A Burnham-On-Sea war veteran has taken part in a ceremony to remember a WWI heroine this week.

Burnham’s Neville Jones laid flowers in memory of Edith Cavell, who helped hundreds of allied troops escape from behind enemy lines before she was executed for treason by the Germans 100 years ago.

Edith was indiscriminate about treating both German and Allied soldiers during her work as a nurse on the front line.

Neville – who met her father during his work many years ago – told Burnham-On-Sea.com: “As soon as I heard about this week’s special ceremony in London, I was keen to go along and lay my humble flowers alongside others to remember such a special person.”

“There is no doubt that she helped many hundreds of people escape form behind enemy lines and also filtered back useful information to help our side at the same time.”

Neville added: “I was warmly welcomed by her family at the ceremony and was even invited along to their reception afterwards where I recounted how I’d met Edith’s father many years ago.”

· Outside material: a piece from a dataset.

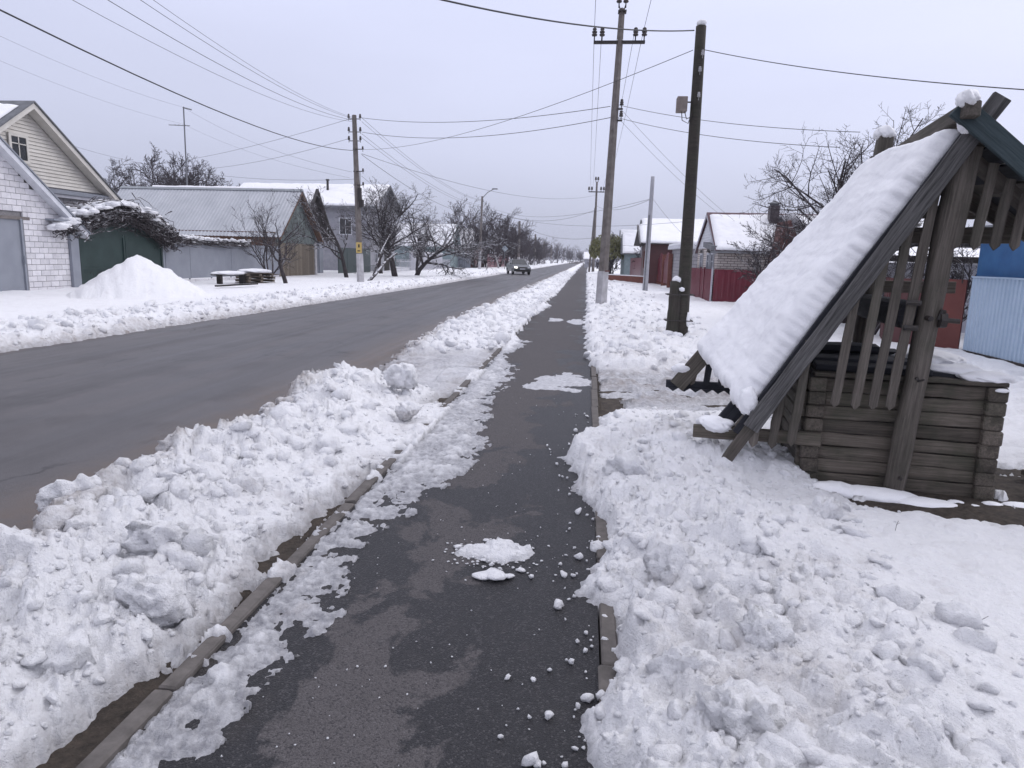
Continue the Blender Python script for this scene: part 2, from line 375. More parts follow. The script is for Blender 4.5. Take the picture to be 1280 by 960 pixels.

Edith is one of only three women to have a statute in London, with hers located outside St Martin in the Fields – and wreaths were laid there in her honour.

Her execution provoked outrage in Britain, and she became known as ‘our Joan of Arc’. Writing at the time, Arthur Conan Doyle, author of Sherlock Holmes, said: “Everybody must feel disgusted at the barbarous actions of the German soldiery in murdering this great and glorious specimen of womanhood.”